* WRITTEN INSTRUCTION: Set the lines down again exactly, first line through the line that contains "from mathutils import Matrix, Vector", with no pictures.

--- BEGIN INFORMATION SUPPLIED ---

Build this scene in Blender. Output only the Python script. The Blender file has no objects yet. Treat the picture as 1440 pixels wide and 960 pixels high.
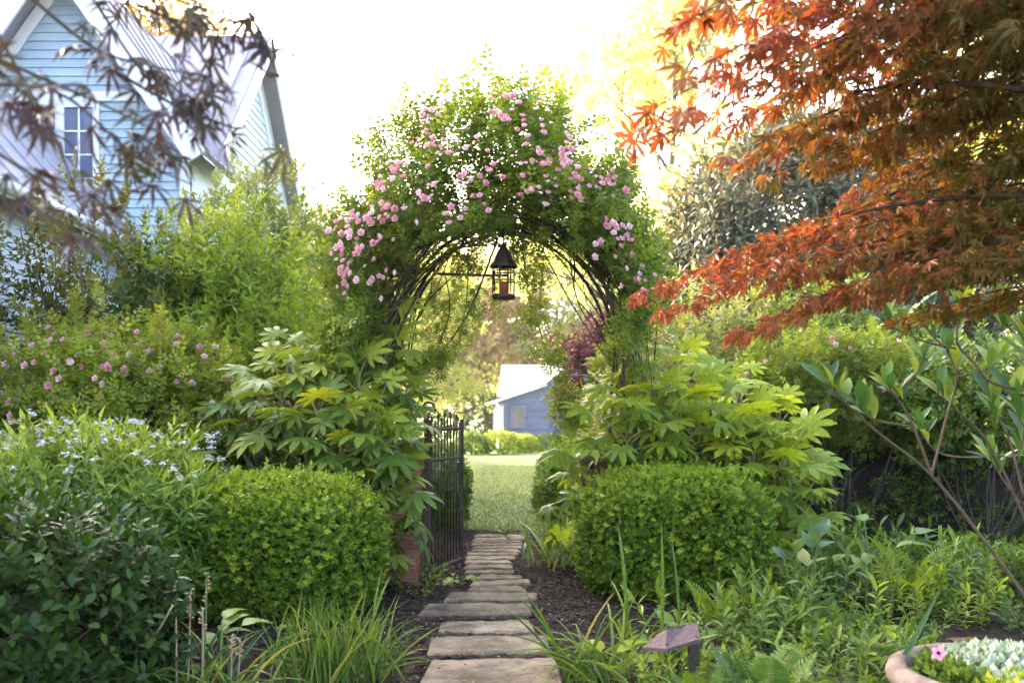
import bpy, math, random
import numpy as np
from mathutils import Matrix, Vector

R = math.radians
random.seed(7)
rng = np.random.default_rng(7)
scene = bpy.context.scene
COL = scene.collection

# ------------------------------------------------------------------ camera
F, H, HZ, CX = 1300.0, 1.5, 585.0, 720.0
cam_d = bpy.data.cameras.new('camera')
cam_d.sensor_width = 36.0
cam_d.lens = 36.0 * F / 1440.0
cam_d.shift_y = (HZ - 480.0) / 1440.0
cam_d.clip_end = 600.0
cam_d.dof.use_dof = True
cam_d.dof.focus_distance = 7.2
cam_d.dof.aperture_fstop = 2.6
cam = bpy.data.objects.new('camera', cam_d)
cam.location = (0, 0, H)
cam.rotation_euler = (R(90), 0, 0)
COL.objects.link(cam)
scene.camera = cam

# ------------------------------------------------------------------ sky, sun, exposure
SUN_EL, SUN_AZ = R(16.5), R(-42)          # azimuth from +Y, negative = left
world = bpy.data.worlds.new('World')
scene.world = world
world.use_nodes = True
wn = world.node_tree.nodes
sky = wn.new('ShaderNodeTexSky')
sky.sky_type = 'NISHITA'
sky.sun_disc = False
sky.sun_elevation = SUN_EL
sky.sun_rotation = SUN_AZ
sky.air_density = 0.55
sky.dust_density = 7.0
sky.ozone_density = 0.3
world.node_tree.links.new(sky.outputs[0], wn['Background'].inputs[0])
wn['Background'].inputs[1].default_value = 0.15

sun_d = bpy.data.lights.new('sun', 'SUN')
sun_d.energy = 2.0
sun_d.angle = R(0.6)
sun_d.color = (1.0, 0.88, 0.70)
sun = bpy.data.objects.new('sun', sun_d)
sdir = Vector((math.sin(SUN_AZ) * math.cos(SUN_EL), math.cos(SUN_AZ) * math.cos(SUN_EL), math.sin(SUN_EL)))
sun.rotation_euler = sdir.to_track_quat('Z', 'Y').to_euler()
sun.location = (-20, 30, 30)
COL.objects.link(sun)

scene.view_settings.view_transform = 'Standard'
scene.view_settings.look = 'None'
scene.view_settings.exposure = 4.4
scene.view_settings.gamma = 1.0
scene.cycles.max_bounces = 6
scene.cycles.diffuse_bounces = 3
scene.cycles.glossy_bounces = 2
scene.cycles.transmission_bounces = 4
scene.cycles.transparent_max_bounces = 4
scene.cycles.sample_clamp_indirect = 6.0
scene.cycles.use_denoising = True
scene.cycles.use_adaptive_sampling = True
scene.cycles.adaptive_threshold = 0.02


def P(px, py, Y):
    """point of the garden seen at that place of the photograph, Y metres ahead"""
    return np.array([(px - CX) / F * Y, Y, H - (py - HZ) / F * Y])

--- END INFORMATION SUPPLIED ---

* RESULT FOR THIS TASK:
Build this scene in Blender. Output only the Python script. The Blender file has no objects yet. Treat the picture as 1440 pixels wide and 960 pixels high.
import bpy, math, random
import numpy as np
from mathutils import Matrix, Vector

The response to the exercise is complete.